— BEGIN DATASET SECTION —

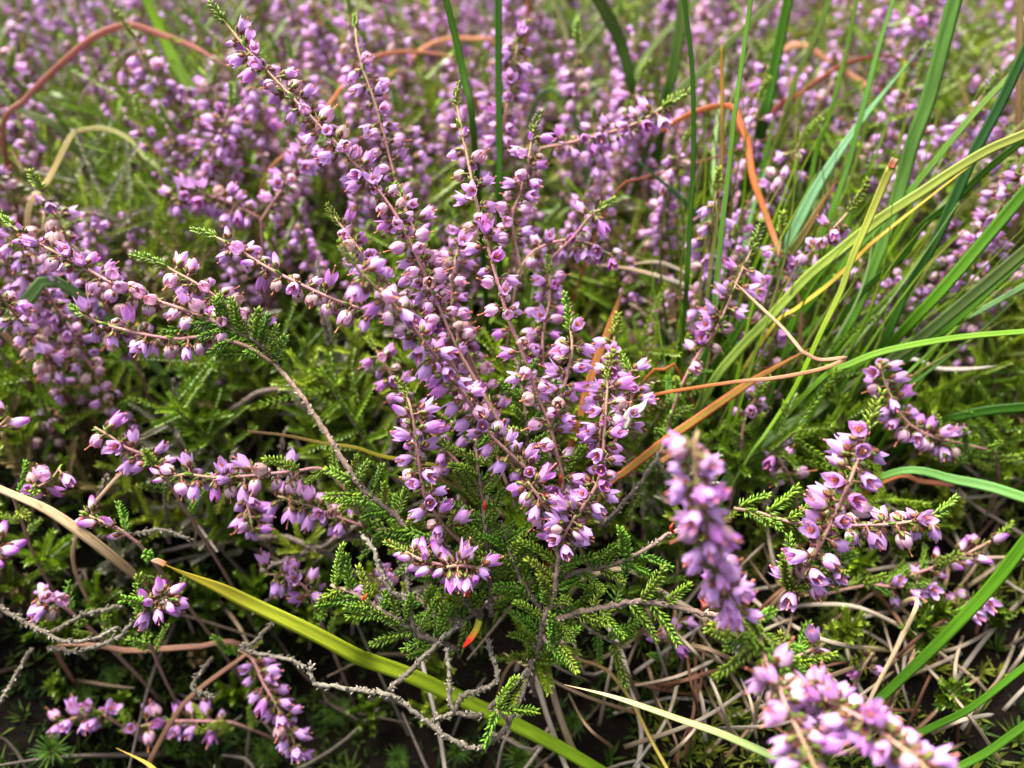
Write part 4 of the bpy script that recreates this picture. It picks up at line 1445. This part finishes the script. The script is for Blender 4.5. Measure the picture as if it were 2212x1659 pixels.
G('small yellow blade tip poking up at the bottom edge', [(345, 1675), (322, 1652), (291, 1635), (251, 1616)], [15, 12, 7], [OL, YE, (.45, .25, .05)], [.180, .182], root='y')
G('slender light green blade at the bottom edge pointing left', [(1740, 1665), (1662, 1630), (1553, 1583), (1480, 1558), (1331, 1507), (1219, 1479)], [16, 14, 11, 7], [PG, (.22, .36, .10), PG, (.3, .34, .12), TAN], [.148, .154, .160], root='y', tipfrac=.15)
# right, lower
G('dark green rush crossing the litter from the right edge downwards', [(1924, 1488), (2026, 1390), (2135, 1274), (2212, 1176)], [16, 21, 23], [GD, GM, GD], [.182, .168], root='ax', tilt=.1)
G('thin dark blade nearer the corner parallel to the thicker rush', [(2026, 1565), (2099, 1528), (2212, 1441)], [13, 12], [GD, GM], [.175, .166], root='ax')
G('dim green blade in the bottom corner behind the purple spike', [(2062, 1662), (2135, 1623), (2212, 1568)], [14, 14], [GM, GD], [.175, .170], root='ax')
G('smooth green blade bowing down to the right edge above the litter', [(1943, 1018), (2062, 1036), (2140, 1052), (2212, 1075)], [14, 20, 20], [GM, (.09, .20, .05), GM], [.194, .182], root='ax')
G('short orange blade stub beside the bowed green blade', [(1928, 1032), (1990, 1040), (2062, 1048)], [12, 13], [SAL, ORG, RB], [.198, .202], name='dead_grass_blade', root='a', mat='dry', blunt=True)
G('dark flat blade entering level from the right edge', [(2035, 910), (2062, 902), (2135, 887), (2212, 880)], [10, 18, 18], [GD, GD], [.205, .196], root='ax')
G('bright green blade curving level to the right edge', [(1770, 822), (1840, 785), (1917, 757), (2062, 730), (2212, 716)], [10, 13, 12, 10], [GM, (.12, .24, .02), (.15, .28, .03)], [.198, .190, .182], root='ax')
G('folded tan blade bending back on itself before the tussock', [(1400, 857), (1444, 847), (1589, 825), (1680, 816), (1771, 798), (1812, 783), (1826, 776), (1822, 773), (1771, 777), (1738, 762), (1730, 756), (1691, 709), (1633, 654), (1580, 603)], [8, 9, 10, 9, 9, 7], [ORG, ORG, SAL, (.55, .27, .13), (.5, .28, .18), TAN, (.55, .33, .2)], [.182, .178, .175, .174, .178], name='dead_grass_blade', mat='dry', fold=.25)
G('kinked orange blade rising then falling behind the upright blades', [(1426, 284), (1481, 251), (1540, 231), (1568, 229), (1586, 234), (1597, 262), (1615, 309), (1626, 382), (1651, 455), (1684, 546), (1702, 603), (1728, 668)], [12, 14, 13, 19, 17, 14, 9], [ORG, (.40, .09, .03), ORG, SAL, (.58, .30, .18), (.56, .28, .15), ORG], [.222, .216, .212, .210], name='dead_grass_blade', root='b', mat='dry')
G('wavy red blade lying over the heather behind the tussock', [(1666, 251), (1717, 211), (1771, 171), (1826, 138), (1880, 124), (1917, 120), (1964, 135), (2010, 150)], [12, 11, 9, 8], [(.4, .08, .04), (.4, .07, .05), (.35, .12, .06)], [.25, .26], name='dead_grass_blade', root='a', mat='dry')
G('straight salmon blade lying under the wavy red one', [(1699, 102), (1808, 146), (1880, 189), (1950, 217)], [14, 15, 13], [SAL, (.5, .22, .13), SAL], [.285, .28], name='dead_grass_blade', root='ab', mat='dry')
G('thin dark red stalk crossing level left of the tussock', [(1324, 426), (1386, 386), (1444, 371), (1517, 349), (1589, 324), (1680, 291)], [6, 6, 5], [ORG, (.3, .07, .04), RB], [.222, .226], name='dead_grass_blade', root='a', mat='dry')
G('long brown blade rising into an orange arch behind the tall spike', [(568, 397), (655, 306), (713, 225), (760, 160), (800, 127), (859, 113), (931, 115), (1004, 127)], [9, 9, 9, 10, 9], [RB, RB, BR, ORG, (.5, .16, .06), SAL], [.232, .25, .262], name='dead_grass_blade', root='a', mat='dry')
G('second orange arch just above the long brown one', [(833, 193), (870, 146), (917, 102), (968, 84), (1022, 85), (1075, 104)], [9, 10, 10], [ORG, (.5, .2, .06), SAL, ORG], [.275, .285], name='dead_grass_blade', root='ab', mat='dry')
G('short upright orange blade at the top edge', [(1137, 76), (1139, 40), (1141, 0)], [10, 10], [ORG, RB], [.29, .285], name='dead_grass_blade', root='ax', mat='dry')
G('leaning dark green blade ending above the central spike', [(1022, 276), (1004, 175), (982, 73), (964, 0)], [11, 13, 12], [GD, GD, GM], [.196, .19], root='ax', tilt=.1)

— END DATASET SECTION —

[TASK DETAILS]: Extract every line of the data exactly; pictures stay out.

[RESPONSE]:
Write part 4 of the bpy script that recreates this picture. It picks up at line 1445. This part finishes the script. The script is for Blender 4.5. Measure the picture as if it were 2212x1659 pixels.
G('small yellow blade tip poking up at the bottom edge', [(345, 1675), (322, 1652), (291, 1635), (251, 1616)], [15, 12, 7], [OL, YE, (.45, .25, .05)], [.180, .182], root='y')
G('slender light green blade at the bottom edge pointing left', [(1740, 1665), (1662, 1630), (1553, 1583), (1480, 1558), (1331, 1507), (1219, 1479)], [16, 14, 11, 7], [PG, (.22, .36, .10), PG, (.3, .34, .12), TAN], [.148, .154, .160], root='y', tipfrac=.15)
# right, lower
G('dark green rush crossing the litter from the right edge downwards', [(1924, 1488), (2026, 1390), (2135, 1274), (2212, 1176)], [16, 21, 23], [GD, GM, GD], [.182, .168], root='ax', tilt=.1)
G('thin dark blade nearer the corner parallel to the thicker rush', [(2026, 1565), (2099, 1528), (2212, 1441)], [13, 12], [GD, GM], [.175, .166], root='ax')
G('dim green blade in the bottom corner behind the purple spike', [(2062, 1662), (2135, 1623), (2212, 1568)], [14, 14], [GM, GD], [.175, .170], root='ax')
G('smooth green blade bowing down to the right edge above the litter', [(1943, 1018), (2062, 1036), (2140, 1052), (2212, 1075)], [14, 20, 20], [GM, (.09, .20, .05), GM], [.194, .182], root='ax')
G('short orange blade stub beside the bowed green blade', [(1928, 1032), (1990, 1040), (2062, 1048)], [12, 13], [SAL, ORG, RB], [.198, .202], name='dead_grass_blade', root='a', mat='dry', blunt=True)
G('dark flat blade entering level from the right edge', [(2035, 910), (2062, 902), (2135, 887), (2212, 880)], [10, 18, 18], [GD, GD], [.205, .196], root='ax')
G('bright green blade curving level to the right edge', [(1770, 822), (1840, 785), (1917, 757), (2062, 730), (2212, 716)], [10, 13, 12, 10], [GM, (.12, .24, .02), (.15, .28, .03)], [.198, .190, .182], root='ax')
G('folded tan blade bending back on itself before the tussock', [(1400, 857), (1444, 847), (1589, 825), (1680, 816), (1771, 798), (1812, 783), (1826, 776), (1822, 773), (1771, 777), (1738, 762), (1730, 756), (1691, 709), (1633, 654), (1580, 603)], [8, 9, 10, 9, 9, 7], [ORG, ORG, SAL, (.55, .27, .13), (.5, .28, .18), TAN, (.55, .33, .2)], [.182, .178, .175, .174, .178], name='dead_grass_blade', mat='dry', fold=.25)
G('kinked orange blade rising then falling behind the upright blades', [(1426, 284), (1481, 251), (1540, 231), (1568, 229), (1586, 234), (1597, 262), (1615, 309), (1626, 382), (1651, 455), (1684, 546), (1702, 603), (1728, 668)], [12, 14, 13, 19, 17, 14, 9], [ORG, (.40, .09, .03), ORG, SAL, (.58, .30, .18), (.56, .28, .15), ORG], [.222, .216, .212, .210], name='dead_grass_blade', root='b', mat='dry')
G('wavy red blade lying over the heather behind the tussock', [(1666, 251), (1717, 211), (1771, 171), (1826, 138), (1880, 124), (1917, 120), (1964, 135), (2010, 150)], [12, 11, 9, 8], [(.4, .08, .04), (.4, .07, .05), (.35, .12, .06)], [.25, .26], name='dead_grass_blade', root='a', mat='dry')
G('straight salmon blade lying under the wavy red one', [(1699, 102), (1808, 146), (1880, 189), (1950, 217)], [14, 15, 13], [SAL, (.5, .22, .13), SAL], [.285, .28], name='dead_grass_blade', root='ab', mat='dry')
G('thin dark red stalk crossing level left of the tussock', [(1324, 426), (1386, 386), (1444, 371), (1517, 349), (1589, 324), (1680, 291)], [6, 6, 5], [ORG, (.3, .07, .04), RB], [.222, .226], name='dead_grass_blade', root='a', mat='dry')
G('long brown blade rising into an orange arch behind the tall spike', [(568, 397), (655, 306), (713, 225), (760, 160), (800, 127), (859, 113), (931, 115), (1004, 127)], [9, 9, 9, 10, 9], [RB, RB, BR, ORG, (.5, .16, .06), SAL], [.232, .25, .262], name='dead_grass_blade', root='a', mat='dry')
G('second orange arch just above the long brown one', [(833, 193), (870, 146), (917, 102), (968, 84), (1022, 85), (1075, 104)], [9, 10, 10], [ORG, (.5, .2, .06), SAL, ORG], [.275, .285], name='dead_grass_blade', root='ab', mat='dry')
G('short upright orange blade at the top edge', [(1137, 76), (1139, 40), (1141, 0)], [10, 10], [ORG, RB], [.29, .285], name='dead_grass_blade', root='ax', mat='dry')
G('leaning dark green blade ending above the central spike', [(1022, 276), (1004, 175), (982, 73), (964, 0)], [11, 13, 12], [GD, GD, GM], [.196, .19], root='ax', tilt=.1)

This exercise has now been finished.